In C. S. Lewis’ phrase, “The Abolition of Man” is the final project of man. Indeed, at one point, Tabitha quotes C. S. Lewis …
Of all tyrannies, a tyranny sincerely exercised for the good of its victims may be the most oppressive. It would be better to live under robber barons than under omnipotent busybodies. The robber baron's cruelty may sometimes sleep, his cupidity may at some point be satiated; but those who torment us for our own good will torment us without end for they do so with the approval of their conscience.

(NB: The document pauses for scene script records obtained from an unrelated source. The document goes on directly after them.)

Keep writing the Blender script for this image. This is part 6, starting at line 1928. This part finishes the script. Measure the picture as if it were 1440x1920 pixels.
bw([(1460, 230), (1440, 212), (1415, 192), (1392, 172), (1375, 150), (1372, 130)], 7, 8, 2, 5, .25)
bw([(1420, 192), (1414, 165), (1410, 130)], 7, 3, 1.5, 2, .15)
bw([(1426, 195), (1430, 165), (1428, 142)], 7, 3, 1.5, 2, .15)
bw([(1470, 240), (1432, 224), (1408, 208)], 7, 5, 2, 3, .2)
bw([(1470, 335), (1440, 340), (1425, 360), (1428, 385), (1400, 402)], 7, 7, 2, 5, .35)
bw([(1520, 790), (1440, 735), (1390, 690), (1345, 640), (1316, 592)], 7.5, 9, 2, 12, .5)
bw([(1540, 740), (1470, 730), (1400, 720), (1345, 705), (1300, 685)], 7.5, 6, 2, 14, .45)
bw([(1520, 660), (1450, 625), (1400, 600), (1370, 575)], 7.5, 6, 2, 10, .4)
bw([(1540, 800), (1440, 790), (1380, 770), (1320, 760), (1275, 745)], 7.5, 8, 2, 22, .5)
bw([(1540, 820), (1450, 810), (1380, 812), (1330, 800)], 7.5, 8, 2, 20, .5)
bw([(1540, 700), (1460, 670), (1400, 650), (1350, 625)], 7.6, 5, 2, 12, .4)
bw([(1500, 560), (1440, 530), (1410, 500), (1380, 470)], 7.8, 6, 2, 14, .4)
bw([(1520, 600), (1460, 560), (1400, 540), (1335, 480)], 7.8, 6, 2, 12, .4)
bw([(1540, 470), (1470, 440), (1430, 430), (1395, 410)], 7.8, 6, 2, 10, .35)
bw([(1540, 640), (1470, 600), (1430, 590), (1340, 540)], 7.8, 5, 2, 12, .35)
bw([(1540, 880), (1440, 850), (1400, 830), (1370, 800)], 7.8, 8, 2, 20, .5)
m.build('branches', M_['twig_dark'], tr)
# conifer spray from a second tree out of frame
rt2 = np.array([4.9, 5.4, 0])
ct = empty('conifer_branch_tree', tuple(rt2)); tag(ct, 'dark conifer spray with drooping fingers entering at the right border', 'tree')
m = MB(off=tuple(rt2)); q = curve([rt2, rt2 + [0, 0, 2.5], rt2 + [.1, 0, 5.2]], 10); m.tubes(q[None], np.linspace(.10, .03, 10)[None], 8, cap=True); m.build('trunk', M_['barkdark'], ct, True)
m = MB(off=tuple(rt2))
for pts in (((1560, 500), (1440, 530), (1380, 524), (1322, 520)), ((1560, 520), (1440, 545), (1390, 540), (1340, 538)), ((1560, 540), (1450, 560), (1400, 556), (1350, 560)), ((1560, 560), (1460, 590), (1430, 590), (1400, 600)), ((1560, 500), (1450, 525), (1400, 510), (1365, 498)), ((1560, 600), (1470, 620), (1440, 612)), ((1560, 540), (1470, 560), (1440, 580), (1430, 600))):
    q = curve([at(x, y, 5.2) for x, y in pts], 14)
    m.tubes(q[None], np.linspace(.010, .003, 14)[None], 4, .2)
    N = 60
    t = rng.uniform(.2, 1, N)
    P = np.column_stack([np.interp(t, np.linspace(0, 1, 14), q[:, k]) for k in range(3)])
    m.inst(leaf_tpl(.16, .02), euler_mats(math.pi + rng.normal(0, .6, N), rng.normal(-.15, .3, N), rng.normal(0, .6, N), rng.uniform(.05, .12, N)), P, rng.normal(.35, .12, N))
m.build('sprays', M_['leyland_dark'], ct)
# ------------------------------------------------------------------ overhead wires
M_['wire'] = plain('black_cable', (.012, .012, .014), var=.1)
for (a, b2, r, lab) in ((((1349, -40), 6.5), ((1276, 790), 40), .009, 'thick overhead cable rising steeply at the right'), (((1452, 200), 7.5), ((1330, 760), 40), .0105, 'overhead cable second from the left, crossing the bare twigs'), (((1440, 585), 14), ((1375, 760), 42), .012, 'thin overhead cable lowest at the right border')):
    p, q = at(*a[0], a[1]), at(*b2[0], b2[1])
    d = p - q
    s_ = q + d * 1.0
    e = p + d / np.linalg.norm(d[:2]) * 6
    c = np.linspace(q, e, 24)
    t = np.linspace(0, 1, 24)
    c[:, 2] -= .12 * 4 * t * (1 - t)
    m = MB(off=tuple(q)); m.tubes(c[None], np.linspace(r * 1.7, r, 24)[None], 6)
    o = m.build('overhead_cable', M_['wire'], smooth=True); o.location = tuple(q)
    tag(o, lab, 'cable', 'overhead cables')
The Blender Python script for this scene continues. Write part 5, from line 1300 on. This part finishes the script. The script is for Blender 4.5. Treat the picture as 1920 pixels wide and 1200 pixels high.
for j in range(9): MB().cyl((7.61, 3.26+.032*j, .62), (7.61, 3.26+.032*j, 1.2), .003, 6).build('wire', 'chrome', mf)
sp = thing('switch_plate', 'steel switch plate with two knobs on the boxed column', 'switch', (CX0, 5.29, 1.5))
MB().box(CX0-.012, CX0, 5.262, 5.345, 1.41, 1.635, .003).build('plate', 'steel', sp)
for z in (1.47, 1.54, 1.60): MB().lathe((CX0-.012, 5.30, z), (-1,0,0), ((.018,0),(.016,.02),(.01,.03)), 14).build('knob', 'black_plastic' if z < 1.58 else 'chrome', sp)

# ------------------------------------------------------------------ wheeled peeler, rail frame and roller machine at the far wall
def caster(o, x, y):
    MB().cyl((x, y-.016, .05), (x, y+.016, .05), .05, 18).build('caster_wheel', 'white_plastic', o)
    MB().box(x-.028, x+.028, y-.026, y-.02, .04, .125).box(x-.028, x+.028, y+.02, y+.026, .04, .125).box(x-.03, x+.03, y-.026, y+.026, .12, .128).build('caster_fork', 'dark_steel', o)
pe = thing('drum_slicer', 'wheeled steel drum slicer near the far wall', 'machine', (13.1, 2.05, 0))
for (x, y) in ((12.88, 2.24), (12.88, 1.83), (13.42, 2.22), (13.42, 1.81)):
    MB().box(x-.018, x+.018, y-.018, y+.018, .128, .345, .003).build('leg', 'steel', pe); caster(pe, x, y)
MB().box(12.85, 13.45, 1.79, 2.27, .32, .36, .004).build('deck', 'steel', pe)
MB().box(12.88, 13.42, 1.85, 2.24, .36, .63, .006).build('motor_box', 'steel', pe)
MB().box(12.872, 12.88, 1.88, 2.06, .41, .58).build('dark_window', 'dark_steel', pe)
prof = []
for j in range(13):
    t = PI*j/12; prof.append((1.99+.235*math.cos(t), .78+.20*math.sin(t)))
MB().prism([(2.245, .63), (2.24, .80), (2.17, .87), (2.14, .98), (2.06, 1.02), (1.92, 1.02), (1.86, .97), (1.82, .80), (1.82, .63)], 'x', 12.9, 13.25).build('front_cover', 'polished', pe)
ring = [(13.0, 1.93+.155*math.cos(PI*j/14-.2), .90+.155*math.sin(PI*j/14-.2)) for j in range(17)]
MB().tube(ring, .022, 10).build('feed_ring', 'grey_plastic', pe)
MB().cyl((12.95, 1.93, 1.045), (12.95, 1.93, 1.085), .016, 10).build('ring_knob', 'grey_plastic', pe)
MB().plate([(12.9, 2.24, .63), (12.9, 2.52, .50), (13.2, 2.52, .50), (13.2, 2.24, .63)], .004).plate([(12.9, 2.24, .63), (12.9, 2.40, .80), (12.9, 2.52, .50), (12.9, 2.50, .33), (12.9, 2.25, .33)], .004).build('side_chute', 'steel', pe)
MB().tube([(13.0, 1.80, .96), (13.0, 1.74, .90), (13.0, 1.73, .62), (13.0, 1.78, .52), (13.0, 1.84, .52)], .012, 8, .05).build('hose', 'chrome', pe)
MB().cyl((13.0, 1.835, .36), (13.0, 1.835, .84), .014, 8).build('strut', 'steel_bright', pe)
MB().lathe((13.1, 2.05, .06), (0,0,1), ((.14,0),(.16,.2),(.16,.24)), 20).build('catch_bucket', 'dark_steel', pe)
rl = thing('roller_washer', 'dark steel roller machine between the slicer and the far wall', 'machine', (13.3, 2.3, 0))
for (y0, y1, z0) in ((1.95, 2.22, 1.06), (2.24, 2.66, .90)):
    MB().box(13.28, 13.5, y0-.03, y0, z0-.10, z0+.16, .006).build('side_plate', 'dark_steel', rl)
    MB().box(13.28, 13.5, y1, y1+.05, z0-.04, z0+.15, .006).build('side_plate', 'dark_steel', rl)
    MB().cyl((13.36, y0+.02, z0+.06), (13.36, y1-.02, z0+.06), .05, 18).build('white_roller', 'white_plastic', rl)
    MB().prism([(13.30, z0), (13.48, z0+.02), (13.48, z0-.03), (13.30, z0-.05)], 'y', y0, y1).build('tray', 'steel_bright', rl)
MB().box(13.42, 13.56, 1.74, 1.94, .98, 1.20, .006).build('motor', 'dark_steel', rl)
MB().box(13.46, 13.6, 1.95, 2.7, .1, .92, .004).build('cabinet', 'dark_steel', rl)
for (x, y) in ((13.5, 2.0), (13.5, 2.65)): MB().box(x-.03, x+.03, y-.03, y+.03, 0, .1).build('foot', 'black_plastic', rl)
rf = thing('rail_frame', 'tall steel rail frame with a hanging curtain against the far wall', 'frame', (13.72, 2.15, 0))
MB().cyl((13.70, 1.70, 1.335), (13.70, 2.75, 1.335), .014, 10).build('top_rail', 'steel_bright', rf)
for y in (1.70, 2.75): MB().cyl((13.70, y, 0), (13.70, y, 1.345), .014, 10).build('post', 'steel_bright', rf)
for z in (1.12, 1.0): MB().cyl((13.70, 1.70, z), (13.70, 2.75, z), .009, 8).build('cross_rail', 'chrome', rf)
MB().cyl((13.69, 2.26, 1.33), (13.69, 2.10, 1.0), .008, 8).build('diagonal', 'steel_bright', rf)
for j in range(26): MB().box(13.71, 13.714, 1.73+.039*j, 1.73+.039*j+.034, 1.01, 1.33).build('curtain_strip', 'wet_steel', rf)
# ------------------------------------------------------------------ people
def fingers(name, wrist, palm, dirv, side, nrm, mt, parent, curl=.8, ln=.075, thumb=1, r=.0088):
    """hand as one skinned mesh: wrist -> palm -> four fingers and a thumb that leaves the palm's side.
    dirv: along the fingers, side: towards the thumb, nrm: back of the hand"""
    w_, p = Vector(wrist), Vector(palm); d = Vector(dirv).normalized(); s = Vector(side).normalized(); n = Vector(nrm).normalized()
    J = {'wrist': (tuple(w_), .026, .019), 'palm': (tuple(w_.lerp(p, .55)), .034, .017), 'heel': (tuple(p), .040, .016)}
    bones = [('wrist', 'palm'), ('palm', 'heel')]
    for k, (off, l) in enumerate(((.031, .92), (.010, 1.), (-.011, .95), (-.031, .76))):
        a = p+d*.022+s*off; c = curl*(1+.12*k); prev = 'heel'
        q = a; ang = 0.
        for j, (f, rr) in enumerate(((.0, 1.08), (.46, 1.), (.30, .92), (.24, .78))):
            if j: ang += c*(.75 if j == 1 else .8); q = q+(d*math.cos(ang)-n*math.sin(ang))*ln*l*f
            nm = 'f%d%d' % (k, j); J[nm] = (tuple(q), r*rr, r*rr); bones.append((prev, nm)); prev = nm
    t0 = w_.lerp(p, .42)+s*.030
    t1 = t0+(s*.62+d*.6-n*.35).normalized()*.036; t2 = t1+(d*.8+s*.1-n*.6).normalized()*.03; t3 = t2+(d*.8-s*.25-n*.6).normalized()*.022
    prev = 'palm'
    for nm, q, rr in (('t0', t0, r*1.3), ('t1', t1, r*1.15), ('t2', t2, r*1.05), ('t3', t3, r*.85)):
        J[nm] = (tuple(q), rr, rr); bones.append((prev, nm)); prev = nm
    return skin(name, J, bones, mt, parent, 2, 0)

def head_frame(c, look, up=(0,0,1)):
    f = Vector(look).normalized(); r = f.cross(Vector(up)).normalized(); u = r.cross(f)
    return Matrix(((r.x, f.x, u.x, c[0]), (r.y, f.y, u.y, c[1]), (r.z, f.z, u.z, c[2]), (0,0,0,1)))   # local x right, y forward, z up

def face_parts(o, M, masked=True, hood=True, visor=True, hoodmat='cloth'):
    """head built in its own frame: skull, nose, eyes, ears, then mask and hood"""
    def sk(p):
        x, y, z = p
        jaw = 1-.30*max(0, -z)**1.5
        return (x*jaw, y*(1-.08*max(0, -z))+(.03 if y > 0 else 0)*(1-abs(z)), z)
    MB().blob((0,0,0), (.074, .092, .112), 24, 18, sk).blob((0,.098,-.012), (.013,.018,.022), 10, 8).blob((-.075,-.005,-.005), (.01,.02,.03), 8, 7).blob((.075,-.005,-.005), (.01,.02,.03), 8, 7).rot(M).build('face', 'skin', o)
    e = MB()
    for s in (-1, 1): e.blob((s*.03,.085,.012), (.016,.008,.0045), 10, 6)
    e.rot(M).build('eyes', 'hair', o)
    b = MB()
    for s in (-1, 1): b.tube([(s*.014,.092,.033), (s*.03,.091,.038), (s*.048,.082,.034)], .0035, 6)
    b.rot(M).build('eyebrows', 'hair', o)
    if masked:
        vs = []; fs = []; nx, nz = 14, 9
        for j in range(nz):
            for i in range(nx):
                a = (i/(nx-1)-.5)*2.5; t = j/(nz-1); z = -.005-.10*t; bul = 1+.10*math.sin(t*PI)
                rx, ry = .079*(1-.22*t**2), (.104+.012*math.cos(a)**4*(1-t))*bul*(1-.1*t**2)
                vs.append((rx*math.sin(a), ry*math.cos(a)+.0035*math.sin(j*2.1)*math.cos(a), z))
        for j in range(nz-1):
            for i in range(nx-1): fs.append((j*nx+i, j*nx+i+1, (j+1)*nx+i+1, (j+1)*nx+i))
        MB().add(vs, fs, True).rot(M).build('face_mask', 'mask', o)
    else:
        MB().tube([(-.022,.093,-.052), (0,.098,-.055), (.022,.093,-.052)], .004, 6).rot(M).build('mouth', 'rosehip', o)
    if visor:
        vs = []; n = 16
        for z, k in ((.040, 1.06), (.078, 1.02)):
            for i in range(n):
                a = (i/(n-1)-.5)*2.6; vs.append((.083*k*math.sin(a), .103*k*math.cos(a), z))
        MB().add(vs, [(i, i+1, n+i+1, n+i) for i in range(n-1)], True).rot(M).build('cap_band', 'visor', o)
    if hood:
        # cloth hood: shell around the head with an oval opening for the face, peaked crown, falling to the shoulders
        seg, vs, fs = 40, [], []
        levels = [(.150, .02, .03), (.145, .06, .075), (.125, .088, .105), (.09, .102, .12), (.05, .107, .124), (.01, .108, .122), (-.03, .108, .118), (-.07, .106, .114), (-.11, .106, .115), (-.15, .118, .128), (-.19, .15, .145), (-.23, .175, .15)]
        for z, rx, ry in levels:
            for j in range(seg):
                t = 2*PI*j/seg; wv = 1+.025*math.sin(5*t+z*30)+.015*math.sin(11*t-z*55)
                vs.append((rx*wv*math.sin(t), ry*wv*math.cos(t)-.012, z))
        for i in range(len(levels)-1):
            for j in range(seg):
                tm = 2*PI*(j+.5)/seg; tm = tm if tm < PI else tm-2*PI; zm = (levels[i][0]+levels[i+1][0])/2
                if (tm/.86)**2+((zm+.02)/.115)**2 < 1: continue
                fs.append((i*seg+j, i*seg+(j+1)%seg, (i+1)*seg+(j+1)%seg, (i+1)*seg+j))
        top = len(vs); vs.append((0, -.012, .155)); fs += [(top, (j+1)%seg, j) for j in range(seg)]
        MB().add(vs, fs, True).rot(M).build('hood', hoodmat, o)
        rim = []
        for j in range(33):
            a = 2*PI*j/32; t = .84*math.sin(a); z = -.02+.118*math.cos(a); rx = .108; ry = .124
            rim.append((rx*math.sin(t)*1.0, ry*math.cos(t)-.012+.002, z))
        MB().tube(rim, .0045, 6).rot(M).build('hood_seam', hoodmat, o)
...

Monday night, Labor Day, after meeting the Reward Trip kids and reading Tabitha’s blog posts, Karen and I arrived at the ice cream stand off of Highway 54 at the Lake of the Ozarks. There were about eight old men surrounding us as we stood in line to get ice cream, and, to my surprise, they were dirty old men. One old guy got a sundae with a cherry on top. He turned to his octogenarian companion. “I guess I can’t give you my cherry!” he leered. Two other old guys got their sundaes. One of them, stooped over, wearing shorts with street shoes and black socks pulled up to his ankles, said to the old guy next to him who got a smaller size sundae, “I guess mine’s bigger than yours!” I’m not sure his companion heard him.
They all finished their treats, climbed (slowly) into a mini-van with Missouri plates and pulled away, almost backing into another car in the process.
“Wow! Those old guys were something else!” I exclaimed.
“Do you know who those guys are?” asked Karen.
“Who are they?” I replied.
“They’re the elders from Shepherdsfield,” she answered.
It was the best laugh I’d had all weekend.